米Intelは2017年5月16日(米国時間)、新型メモリー「Intel persistent memory」を発表し、欧州SAPが米国で開催したイベント「Sapphire Now 2017」でデモを披露した。「SSD(Solid State Drive)よりも高速で、DRAMよりも大容量化しやすい」という特徴を備える。AI関連技術であるディープラーニング(深層学習)の用途で期待を集めそうだ。
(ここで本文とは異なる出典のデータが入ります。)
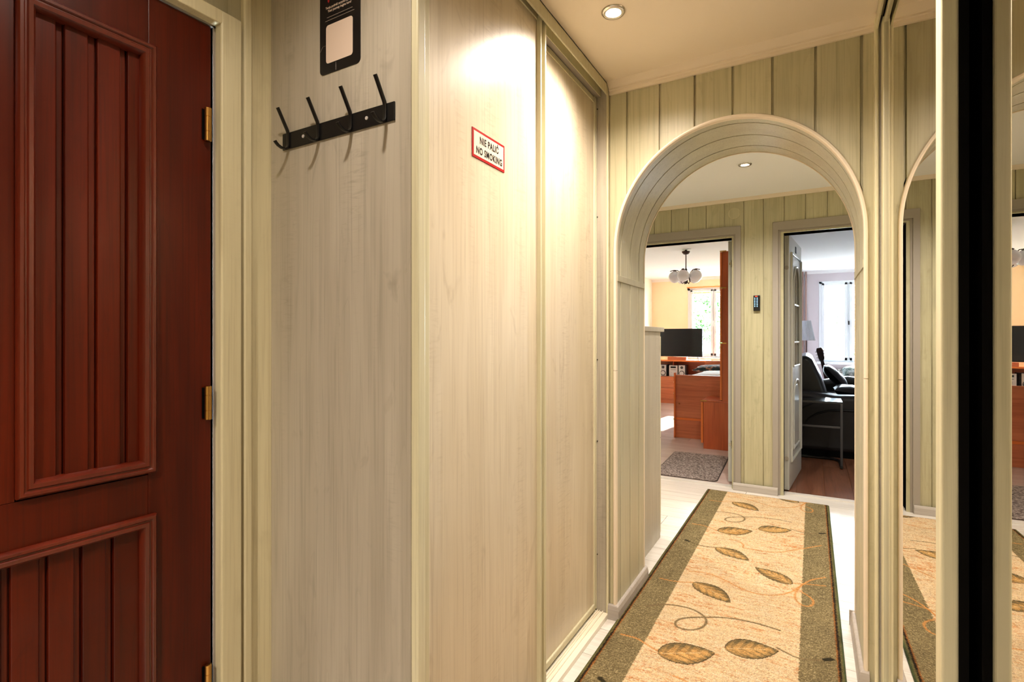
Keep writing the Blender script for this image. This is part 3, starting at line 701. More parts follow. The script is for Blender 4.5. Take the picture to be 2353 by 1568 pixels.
# ================================================================== NO SMOKING SIGN
sg = thing('no_smoking_sign', (DXF, 1.236, 1.735), 'small white bilingual no smoking plate with a red border on the wardrobe door', 'sign')
obj('plate', B(DXF, DXF+0.002, 1.153, 1.320, 1.696, 1.774), M_redp, sg)
obj('face', B(DXF+0.002, DXF+0.0023, 1.1595, 1.3135, 1.7030, 1.7675), M_whitep, sg)
def st(body, z, yc, width):
    o = text(None, 'lettering', body, 0.0262, (DXF+0.0023, yc, z), (0, 1, 0), (0, 0, 1), M_ink, sg, ext=0.0003, squash=width, bold=0.0009, fit=True, space=1.12)
st('NIE PALIĆ', 1.7478, 1.2370, 0.098)
st('NO SMOKING', 1.7182, 1.2380, 0.134)

# ================================================================== RUNNER RUG (woven colours per vertex)
def make_rug():
    x0, x1, y0, y1 = -0.725, 0.106, 0.45, 4.395
    xs = np.linspace(x0, x1, 278)
    ysv = np.concatenate([np.arange(y0, 1.30, 0.010), np.arange(1.30, 2.8, 0.003), np.arange(2.8, y1, 0.0045), [y1]])
    X, Y = np.meshgrid(xs, ysv); H, W = X.shape
    rng = np.random.default_rng(4)
    def blur(a, k, ax):
        if k < 2: return a
        c = np.cumsum(np.concatenate([np.zeros_like(a.take([0], ax)), np.pad(a, [(k//2, k-1-k//2) if i == ax else (0, 0) for i in range(2)], mode='edge')], ax), ax)
        n_ = a.shape[ax]; return (c.take(range(k, k+n_), ax)-c.take(range(0, n_), ax))/k
    def nz(kx, ky):
        a = blur(blur(rng.standard_normal((H, W)), kx, 1), ky, 0); return a/a.std()
    f0 = nz(1, 1); f1 = nz(3, 1); f2 = nz(11, 3); f3 = nz(40, 30); f4 = nz(24, 4)
    def L(c): return np.array(s2l(c)[:3])
    def mixc(c, m, col): m = np.clip(m, 0, 1)[..., None]; return c*(1-m)+col*m
    base = np.zeros((H, W, 3))+L((226, 196, 146))
    base = mixc(base, 0.5*np.clip(f2*0.5+0.1, 0, 1), L((238, 216, 176)))
    band = 0.5+0.5*f4
    base = mixc(base, 0.85*np.clip((f1*0.5+band*0.9+0.25*f3-0.80), 0, 1), L((192, 126, 66)))
    base = mixc(base, 0.55*np.clip(f0*0.6-0.7+0.3*f3, 0, 1), L((170, 104, 50)))
    ol = np.zeros((H, W, 3))+L((136, 120, 80))
    ol = mixc(ol, np.clip(f1*0.35+0.35, 0, 1)*0.8, L((98, 84, 52)))
    ol = mixc(ol, np.clip(f0*0.4-0.1, 0, 1)*0.8, L((180, 162, 116)))
    edge = (X < -0.574+0.0012*f0) | (X > -0.042+0.0012*f0)
    c = np.where(edge[..., None], ol, base)
    PER = 1.456
    def stroke(pts, wd, col, a=0.9, dark_end=False):
        nonlocal c
        P_ = np.array(pts, float)
        # smooth by Chaikin
        for _ in range(3):
            q = [P_[0]]
            for a_, b_ in zip(P_[:-1], P_[1:]): q += [a_*0.75+b_*0.25, a_*0.25+b_*0.75]
            q.append(P_[-1]); P_ = np.array(q)
        for k in (-2, -1, 0, 1, 2):
            Q_ = P_ + [0, k*PER]
            lo, hi = Q_.min(0)-0.02, Q_.max(0)+0.02
            r0, r1 = np.searchsorted(ysv, lo[1]), np.searchsorted(ysv, hi[1]); c0, c1 = np.searchsorted(xs, lo[0]), np.searchsorted(xs, hi[0])
            if r1 <= r0 or c1 <= c0: continue
            xx, yy = X[r0:r1, c0:c1], Y[r0:r1, c0:c1]; dm = np.full(xx.shape, 9.0); tm = np.zeros(xx.shape)
            for i, (a_, b_) in enumerate(zip(Q_[:-1], Q_[1:])):
                v = b_-a_; l2 = v@v+1e-12
                t = np.clip(((xx-a_[0])*v[0]+(yy-a_[1])*v[1])/l2, 0, 1)
                d = np.hypot(xx-a_[0]-t*v[0], yy-a_[1]-t*v[1]); mk = d < dm; dm[mk] = d[mk]; tm[mk] = (i+t[mk])/(len(Q_)-1)
            wdd = wd*(1+0.0*tm)
            m = np.clip((wdd+0.0012*f0[r0:r1, c0:c1]*0.5-dm)/0.0018, 0, 1)*a
            sub = mixc(c[r0:r1, c0:c1], m, L(col))
            if dark_end:
                m2 = np.clip((wd*1.9+0.0015*f0[r0:r1, c0:c1]-dm)/0.002, 0, 1)*(tm > 0.78)
                sub = mixc(sub, m2, L((52, 46, 28)))
            c[r0:r1, c0:c1] = sub
    OR, OL = (206, 142, 74), (128, 108, 72)
    S = dict(
     or1=[(-0.548, 2.79), (-0.504, 2.811), (-0.444, 2.813), (-0.352, 2.761), (-0.284, 2.711), (-0.211, 2.698), (-0.137, 2.733), (-0.082, 2.803), (-0.044, 2.905), (-0.003, 2.996), (0.058, 3.056)],
     or2=[(-0.659, 2.637), (-0.617, 2.634), (-0.559, 2.645), (-0.506, 2.673)],
     or3=[(-0.044, 2.905), (-0.068, 2.818), (-0.07, 2.741), (-0.049, 2.688), (-0.013, 2.683), (0.008, 2.728), (0.0, 2.781), (-0.037, 2.821)],
     or4=[(-0.427, 3.352), (-0.373, 3.346), (-0.342, 3.304), (-0.347, 3.244), (-0.291, 3.264), (-0.226, 3.257), (-0.158, 3.285), (-0.078, 3.375), (0.045, 3.515)],
     s5=[(-0.085, 2.903), (-0.038, 2.921), (0.009, 2.938), (0.056, 2.952)],
     s7=[(-0.509, 2.015), (-0.551, 2.033), (-0.603, 2.062), (-0.637, 2.062), (-0.67, 2.058)])
    for v in S.values(): stroke(v, 0.0058, OR, 0.8)
    stroke([(-0.644, 2.332), (-0.594, 2.376), (-0.539, 2.404), (-0.462, 2.409), (-0.409, 2.379), (-0.386, 2.335), (-0.39, 2.283), (-0.413, 2.244), (-0.447, 2.221), (-0.484, 2.223), (-0.501, 2.244), (-0.499, 2.28), (-0.473, 2.317), (-0.396, 2.367), (-0.307, 2.412), (-0.2, 2.423), (-0.116, 2.409)], 0.0062, OL, 0.95)
    stroke([(-0.119, 2.27), (-0.075, 2.244), (-0.043, 2.233), (-0.007, 2.244), (0.029, 2.263), (0.065, 2.29)], 0.0052, OL, 0.95, True)
    stroke([(-0.48, 3.183), (-0.537, 3.164), (-0.593, 3.179), (-0.651, 3.211)], 0.0052, (96, 84, 50), 0.95, True)
    def leaf(b, t, half, bend, tone):
        """b base, t tip, half width, tone 0..1 how orange"""
        nonlocal c
        for k in (-2, -1, 0, 1, 2):
            b_, t_ = np.array(b)+[0, k*PER], np.array(t)+[0, k*PER]
            ctr = (b_+t_)/2; R_ = 0.14
            r0, r1 = np.searchsorted(ysv, ctr[1]-R_), np.searchsorted(ysv, ctr[1]+R_); c0, c1 = np.searchsorted(xs, ctr[0]-R_), np.searchsorted(xs, ctr[0]+R_)
            if r1 <= r0 or c1 <= c0: continue
            xx, yy = X[r0:r1, c0:c1], Y[r0:r1, c0:c1]; v = t_-b_; ln = np.hypot(*v); u = v/ln; nrm = np.array([-u[1], u[0]])
            s_ = ((xx-b_[0])*u[0]+(yy-b_[1])*u[1])/ln; q = (xx-b_[0])*nrm[0]+(yy-b_[1])*nrm[1]
            q = q - bend*np.sin(PI*np.clip(s_, 0, 1))
            prof = np.sin(PI*np.clip(s_, 0, 1)**0.80)**0.78
            saw = np.abs(((s_*11) % 1)-0.5)*0.0075
            bd = half*prof - saw*prof
            ins = bd-np.abs(q); ins[(s_ <= 0) | (s_ >= 1)] = -1
            ff, gg, hh = f0[r0:r1, c0:c1], f2[r0:r1, c0:c1], f1[r0:r1, c0:c1]
            body = np.zeros(xx.shape+(3,))+L((214, 166, 96))
            body = mixc(body, 0.75*np.clip(gg*0.4+hh*0.2+0.1, 0, 1)*tone, L((206, 138, 60)))
            body = mixc(body, 0.75*np.clip(hh*0.5+gg*0.3-0.2, 0, 1), L((122, 108, 70)))
            vein = np.abs(((s_*5.0 - np.abs(q)/half*1.6) % 1)-0.5)
            body = mixc(body, (0.9*np.clip(1.15-ins/0.026, 0, 1)+0.40*(vein < 0.18)), L((116, 100, 64)))
            body = mixc(body, 0.9*np.clip((q/half-0.05)*1.8, 0, 1)*(0.55+0.45*(vein < 0.24)), L((108, 94, 60)))
            body = mixc(body, np.clip(1-np.abs(q)/0.0022, 0, 1)*(s_ > 0.05)*(s_ < 0.75), L((236, 206, 150)))
            body = mixc(body, np.clip((0.0048+0.001*ff-ins)/0.0016, 0, 1), L((60, 48, 26)))
            m = np.clip(ins/0.0012, 0, 1)
            c[r0:r1, c0:c1] = mixc(c[r0:r1, c0:c1], m, body)
    leaf((-0.292, 3.618-1.456), (-0.111, 2.249), 0.068, 0.006, 0.5)     # right leaf of the pair: L8 (tip left)
    leaf((-0.509, 2.002), (-0.321, 2.115), 0.072, 0.0, 1.0)              # L7
    leaf((-0.506, 2.673), (-0.322, 2.549), 0.062, 0.012, 0.9)            # L6
    leaf((-0.085, 2.889), (-0.259, 3.012), 0.056, -0.004, 0.8)           # L5
    leaf((-0.48, 3.183), (-0.295, 3.080), 0.060, 0.010, 0.4)             # L4
    # borders
    e = 0.0010*f0
    for d_, col in ((0.026, (150, 96, 46)), (0.0215, (46, 34, 20)), (0.014, (104, 96, 56)), (0.006, (84, 96, 58))):
        m = ((X-x0) < d_+e) | ((x1-X) < d_+e) | ((y1-Y) < d_*0.35+e) | ((Y-y0) < d_+e)
        c[m] = L(col)
    c = c*np.array([0.76, 0.77, 0.86]); c *= (1+0.16*f0+0.06*f3)[..., None]; c = np.clip(c, 0.004, 1)
    dist = np.minimum(np.minimum(X-x0, x1-X), np.minimum(Y-y0, y1-Y))
    Z = 0.0105*np.clip(dist/0.006, 0.12, 1)**0.5 + 0.0006*f0*(dist > 0.01)
    Z += 0.0012*np.sin(Y*9)*np.clip(1-(X-x0)/0.05, 0, 1)
    n_ = H*W; co = np.stack([X, Y, Z], -1).reshape(-1, 3).astype(np.float32)
    ox, oy = -0.31, 2.4
    co[:, 0] -= ox; co[:, 1] -= oy
    ii = np.arange(n_).reshape(H, W)
    q = np.stack([ii[:-1, :-1], ii[:-1, 1:], ii[1:, 1:], ii[1:, :-1]], -1).reshape(-1, 4)
    me = bpy.data.meshes.new('pile'); me.vertices.add(n_); me.vertices.foreach_set('co', co.ravel())
    me.loops.add(q.size); me.loops.foreach_set('vertex_index', q.ravel().astype(np.int32))
    me.polygons.add(len(q)); me.polygons.foreach_set('loop_start', np.arange(0, q.size, 4, dtype=np.int32)); me.polygons.foreach_set('loop_total', np.full(len(q), 4, np.int32))
    me.update(); at = me.color_attributes.new('rugcol', 'FLOAT_COLOR', 'POINT')
    at.data.foreach_set('color', np.concatenate([c.reshape(-1, 3), np.ones((n_, 1))], 1).astype(np.float32).ravel())
    me.materials.append(M_rug); me.validate()
    t = thing('runner_rug', (ox, oy, 0), 'long beige hall runner with olive side bands, leaves and curling tendrils', 'rug')
    o = bpy.data.objects.new('pile', me); COL.objects.link(o); o.parent = t
    obj('backing', B(x0+0.004, x1-0.004, y0+0.004, y1-0.004, 0.0005, 0.004), M_matb, t)
make_rug()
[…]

DRAMより大容量化しやすく、電源を落としても消えない

 Intel persistent memoryは、Intelと米Micron Technologyが2015年に発表した「3D XPoint」の技術を基にした製品。DIMMスロットに挿入し、メインメモリーとして動作する。DRAMとは違い、マシンの電源を落としてもデータが消えない不揮発性メモリーの一種だ。発売は2018年を予定する。

 Intel persistent memoryの詳細な仕様について、Intelはまだ明らかにしてはいない。仮に3D XPointの発表時と同等の性能とすれば、アクセス速度はSSDと比較して1000倍高速である。DRAMと比べれば遅いものの、記録密度はDRAMの10倍という。つまりDRAMよりも大容量のメモリーを搭載したシステムを実現しやすくなる。

 SAPのイベントでIntelが披露したデモも、大容量のメモリー空間を作れることをアピールする内容だった。具体的には、メインメモリーとして192GバイトのDRAMと1.5TバイトのIntel persistent memoryを装着したサーバーで、SAPのインメモリーデータベース「SAP HANA」の開発中バージョンを稼働。処理するデータの特性に応じてDRAMとpersistent memoryを使い分けることによって十分に高速な処理ができることと、DRAMだけで構成するよりも安価に大容量のメモリーを搭載したシステムを構築できることを示した。

大量データの学習をSSDよりも大幅に短時間で可能に

 新型メモリーの有力な用途として、多くの有識者が指摘するのはディープラーニングなどの機械学習である。ディープラーニングでは、大量のデータを学習するプロセスを高速に回すために、広大なメモリー空間が欠かせないためだ。国立情報学研究所の佐藤一郎氏(副所長)は 「高価なDRAMでは大容量化が難しい一方で、SSDなどのフラッシュではアクセス性能が遅すぎる。両者の間を埋められる」と指摘する。

 ディープラーニングに加えて、企業情報システムのデータベースにも大きなインパクトがあるとの指摘もある。野村総合研究所のITアーキテクトである石田裕三氏(上級アプリケーションエンジニア)は、「トランザクション処理用とデータ分析用でデータベースを分けるという企業情報システムの”常識”を崩せる」と話す。石田氏によると、トランザクション処理とデータ分析の要件を両立させるには、多数のコアを持つプロセッサーと大容量のメモリーを搭載したサーバーが必要という。この大容量のメモリー空間を実現する上で、DRAMよりも大容量化しやすいIntel persistent memoryが役立つわけだ。